:: DATA SEGMENT

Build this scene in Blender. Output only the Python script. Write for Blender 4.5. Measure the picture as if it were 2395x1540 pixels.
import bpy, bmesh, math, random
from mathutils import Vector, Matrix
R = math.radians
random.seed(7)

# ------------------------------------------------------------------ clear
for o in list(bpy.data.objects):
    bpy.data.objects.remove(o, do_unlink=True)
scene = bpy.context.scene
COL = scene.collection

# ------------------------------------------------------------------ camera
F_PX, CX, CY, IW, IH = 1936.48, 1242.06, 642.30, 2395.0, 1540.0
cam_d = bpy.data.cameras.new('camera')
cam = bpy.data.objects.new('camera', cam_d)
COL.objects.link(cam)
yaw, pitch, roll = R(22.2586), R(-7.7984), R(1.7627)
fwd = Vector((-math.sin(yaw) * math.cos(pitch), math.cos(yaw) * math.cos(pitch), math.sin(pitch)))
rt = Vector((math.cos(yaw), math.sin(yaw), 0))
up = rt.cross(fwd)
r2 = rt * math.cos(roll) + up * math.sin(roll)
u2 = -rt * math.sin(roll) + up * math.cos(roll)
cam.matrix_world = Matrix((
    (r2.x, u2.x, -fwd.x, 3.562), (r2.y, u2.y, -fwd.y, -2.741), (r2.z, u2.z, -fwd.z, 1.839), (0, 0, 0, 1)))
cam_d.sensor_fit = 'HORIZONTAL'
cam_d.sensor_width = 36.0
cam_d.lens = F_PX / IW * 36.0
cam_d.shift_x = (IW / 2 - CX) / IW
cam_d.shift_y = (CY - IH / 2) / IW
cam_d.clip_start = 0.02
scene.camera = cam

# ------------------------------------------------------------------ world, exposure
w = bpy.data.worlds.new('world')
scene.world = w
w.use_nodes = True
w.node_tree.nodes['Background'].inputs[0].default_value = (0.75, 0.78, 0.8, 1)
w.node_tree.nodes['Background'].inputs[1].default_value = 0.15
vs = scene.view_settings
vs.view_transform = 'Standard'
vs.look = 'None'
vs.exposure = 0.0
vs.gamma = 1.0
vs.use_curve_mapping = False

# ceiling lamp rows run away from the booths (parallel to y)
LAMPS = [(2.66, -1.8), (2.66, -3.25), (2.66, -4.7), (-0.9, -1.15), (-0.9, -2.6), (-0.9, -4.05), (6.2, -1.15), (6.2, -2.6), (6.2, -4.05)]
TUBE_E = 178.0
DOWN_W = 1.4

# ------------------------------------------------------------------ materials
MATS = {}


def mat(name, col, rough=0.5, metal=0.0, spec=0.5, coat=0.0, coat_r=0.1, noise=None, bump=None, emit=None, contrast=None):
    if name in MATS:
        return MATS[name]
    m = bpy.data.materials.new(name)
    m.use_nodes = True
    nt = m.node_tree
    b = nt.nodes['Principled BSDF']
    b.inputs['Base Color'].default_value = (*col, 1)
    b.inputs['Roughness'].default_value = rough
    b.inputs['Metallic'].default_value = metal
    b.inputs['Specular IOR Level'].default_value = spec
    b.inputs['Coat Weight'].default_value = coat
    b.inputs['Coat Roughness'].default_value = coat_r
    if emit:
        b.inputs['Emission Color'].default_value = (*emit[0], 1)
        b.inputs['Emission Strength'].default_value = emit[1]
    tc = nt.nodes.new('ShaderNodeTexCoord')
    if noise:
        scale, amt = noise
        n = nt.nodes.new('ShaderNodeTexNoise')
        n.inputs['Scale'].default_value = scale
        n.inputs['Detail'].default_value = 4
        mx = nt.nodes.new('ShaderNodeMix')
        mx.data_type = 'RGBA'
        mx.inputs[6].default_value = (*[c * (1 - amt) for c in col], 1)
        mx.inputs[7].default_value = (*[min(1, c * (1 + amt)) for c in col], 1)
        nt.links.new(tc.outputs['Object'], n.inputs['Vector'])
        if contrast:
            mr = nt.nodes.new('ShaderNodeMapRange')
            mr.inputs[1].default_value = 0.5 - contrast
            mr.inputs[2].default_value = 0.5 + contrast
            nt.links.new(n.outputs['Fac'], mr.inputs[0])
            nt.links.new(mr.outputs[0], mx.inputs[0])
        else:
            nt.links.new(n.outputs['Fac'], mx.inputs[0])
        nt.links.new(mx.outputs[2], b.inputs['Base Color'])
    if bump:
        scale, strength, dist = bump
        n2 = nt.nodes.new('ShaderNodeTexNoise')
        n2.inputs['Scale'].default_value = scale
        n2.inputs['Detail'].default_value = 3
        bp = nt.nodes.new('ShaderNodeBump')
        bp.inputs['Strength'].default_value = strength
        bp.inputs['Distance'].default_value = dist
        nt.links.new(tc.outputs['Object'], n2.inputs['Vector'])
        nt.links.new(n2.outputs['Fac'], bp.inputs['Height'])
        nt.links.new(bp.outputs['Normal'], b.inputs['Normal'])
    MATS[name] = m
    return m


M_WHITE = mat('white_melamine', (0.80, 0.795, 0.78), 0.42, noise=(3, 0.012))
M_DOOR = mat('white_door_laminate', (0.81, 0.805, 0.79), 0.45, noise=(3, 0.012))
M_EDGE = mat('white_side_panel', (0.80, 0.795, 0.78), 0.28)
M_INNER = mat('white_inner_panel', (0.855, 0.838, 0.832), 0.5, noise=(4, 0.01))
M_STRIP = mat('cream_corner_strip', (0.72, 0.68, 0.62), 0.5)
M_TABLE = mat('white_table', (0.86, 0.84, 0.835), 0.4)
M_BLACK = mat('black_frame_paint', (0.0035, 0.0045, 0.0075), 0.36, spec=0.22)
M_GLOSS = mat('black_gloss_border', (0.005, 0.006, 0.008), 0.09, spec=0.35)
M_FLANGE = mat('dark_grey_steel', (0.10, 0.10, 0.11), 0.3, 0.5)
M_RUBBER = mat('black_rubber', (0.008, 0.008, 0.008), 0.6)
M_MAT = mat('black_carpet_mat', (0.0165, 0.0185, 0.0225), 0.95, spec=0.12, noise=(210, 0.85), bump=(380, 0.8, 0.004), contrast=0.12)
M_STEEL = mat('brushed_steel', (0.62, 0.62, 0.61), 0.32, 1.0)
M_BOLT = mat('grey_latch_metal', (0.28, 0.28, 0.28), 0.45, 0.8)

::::

TASK DETAILS: Using the data above, restate word for word the lines from its opening line through the line that contains "COL = scene.collection", and no more.

SOLVED PROBLEM:
Build this scene in Blender. Output only the Python script. Write for Blender 4.5. Measure the picture as if it were 2395x1540 pixels.
import bpy, bmesh, math, random
from mathutils import Vector, Matrix
R = math.radians
random.seed(7)

# ------------------------------------------------------------------ clear
for o in list(bpy.data.objects):
    bpy.data.objects.remove(o, do_unlink=True)
scene = bpy.context.scene
COL = scene.collection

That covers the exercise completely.